KAL chief takes ‘nut rage’ stand
“As the president of company, I would like to apologize to Park,” Cho Yang-ho testified Friday at the second hearing in a trial of his eldest daughter Cho Hyun-ah for the “nut rage” incident on Dec. 5. “I will make sure that Park receives no disadvantages because of the incident as long as he has the will to continue working at the company.”
Cho Hyun-ah is charged with violating aviation safety laws.
Park was the purser who intervened when Cho objected vehemently to a flight attendant serving her macadamia nuts in a bag in first class rather than on a plate. She had KAL Flight #86 return to a gate to eject Park.
Park has said he was verbally and physically abused by Cho, who jabbed his hand with the corner of a service manual. “No one could ever imagine the humiliation and shame [I felt that day] without experiencing it themselves,” Park said in an exclusive interview with KBS, a state-run broadcaster on Dec. 12.

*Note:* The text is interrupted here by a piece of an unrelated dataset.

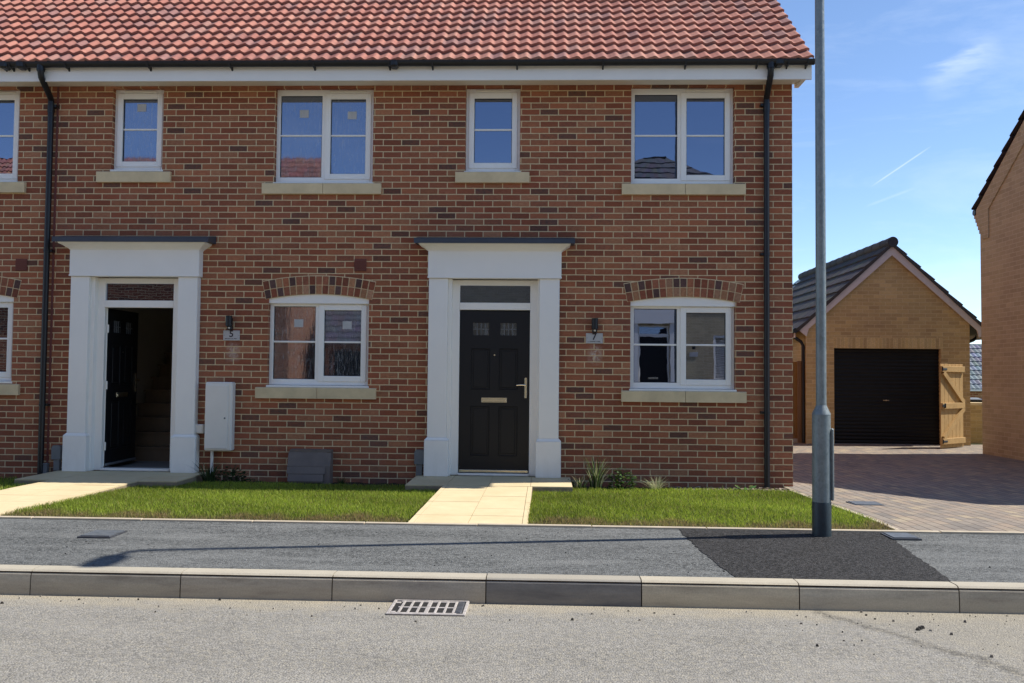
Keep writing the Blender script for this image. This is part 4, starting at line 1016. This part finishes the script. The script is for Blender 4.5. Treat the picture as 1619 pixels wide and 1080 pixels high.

Cho Yang-ho was ordered to take the stand Friday to testify whether Park will face recriminations at the company in the future.
At the first hearing on Jan. 19, the court said that the daughter’s “rehabilitation seems possible at anytime.”
During Friday’s hearing, the father and daughter didn’t make eye contact. Even while her father went through his 20-minute testimony, Cho Hyun-ah kept her eyes on the ground.
On Dec. 5, Cho ordered the flight at JFK International Airport in New York bound for Incheon International Airport to go back to gate, delaying the flight by 11 minutes. She claimed that a flight attendant, surnamed Kim, didn’t follow a service rule and ordered Park to get off the plane. The rule - that the nuts should have been served on a plate - turned out not to be correct.
The flight attendant who served the nuts also appeared in court Friday, her first public appearance.
She denied a rumor that she accepted a plum position in return for making statements that defended the behavior of Cho Hyun-ah that day in New York.
Cho Yang-ho was indicted on suspicion of tax evasion in 2001. He was convicted, fined 15 billion won and given a three year suspended jail sentence.